Hausdorff measure and Fourier dimensions of limsup sets arising in weighted and multiplicative Diophantine approximation
Yubin He
TL;DR
This work advances the metric theory of limsup sets arising in weighted and multiplicative Diophantine approximation by establishing zero–full laws for Lebesgue and Hausdorff measures and by determining exact Fourier dimensions. It unifies the analysis through mass transfer principles, highlighting a shift from rectangle-to-rectangle to ball-to-rectangles viewpoints, and extends results from one-dimensional settings to higher dimensions and more general function families. The authors prove sharp descriptions of Hausdorff sizes via the t_q-cover function, and they derive a precise Fourier-dimensional profile showing non-Salem behavior in most cases, along with a product-structure principle for Fourier dimensions. They also link the multiplicative problem to limsup sets W(n,m;Ψ) and show how Fourier and Lebesgue sizes interact, addressing open questions and providing a framework applicable to Littlewood-type problems and related Diophantine phenomena. Overall, the results illuminate the hierarchy between Lebesgue, Hausdorff, and Fourier dimensions for these limsup sets and offer robust tools for future explorations in metric Diophantine approximation.
Abstract
The classical Khintchine--Jarník Theorem provides elegant criteria for determining the Lebesgue measure and Hausdorff measure of sets of points approximated by rational points, which has inspired much modern research in metric Diophantine approximation. This paper concerns the Lebesgue measure, Hausdorff measure and Fourier dimension of sets arising in weighted and multiplicative Diophantine approximation. We provide zero-full laws for determining the Lebesgue measure and Hausdorff measure of the sets under consideration. In particular, the criterion for the weighted setup refines a dimensional result given by Li, Liao, Velani, Wang, and Zorin [arXiv: 2410.18578 (2024)], while the criteria for the multiplicative setup answer a question raised by Hussain and Simmons [J. Number Theory (2018)] and extend beyond it. A crucial observation is that, even in higher dimensions, both setups are more appropriately understood as consequences of the `balls-to-rectangles' mass transference principle.
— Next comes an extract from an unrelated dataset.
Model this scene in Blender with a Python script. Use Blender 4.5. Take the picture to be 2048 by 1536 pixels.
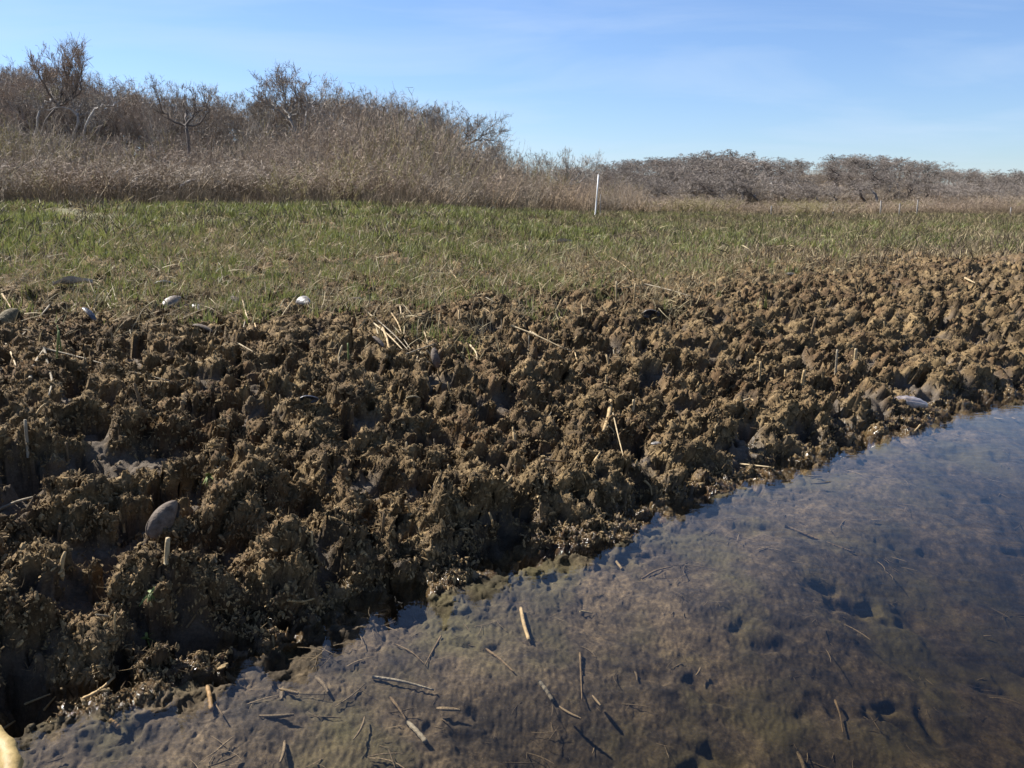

We also determine the exact Fourier dimensions of these sets. The result we obtain indicates that, in line with the existence results, these sets are generally non-Salem sets, except in the one-dimensional case. This phenomenon can be partly explained by another result of this paper, which states that the Fourier dimension of the product of two sets equals the minimum of their respective Fourier dimensions.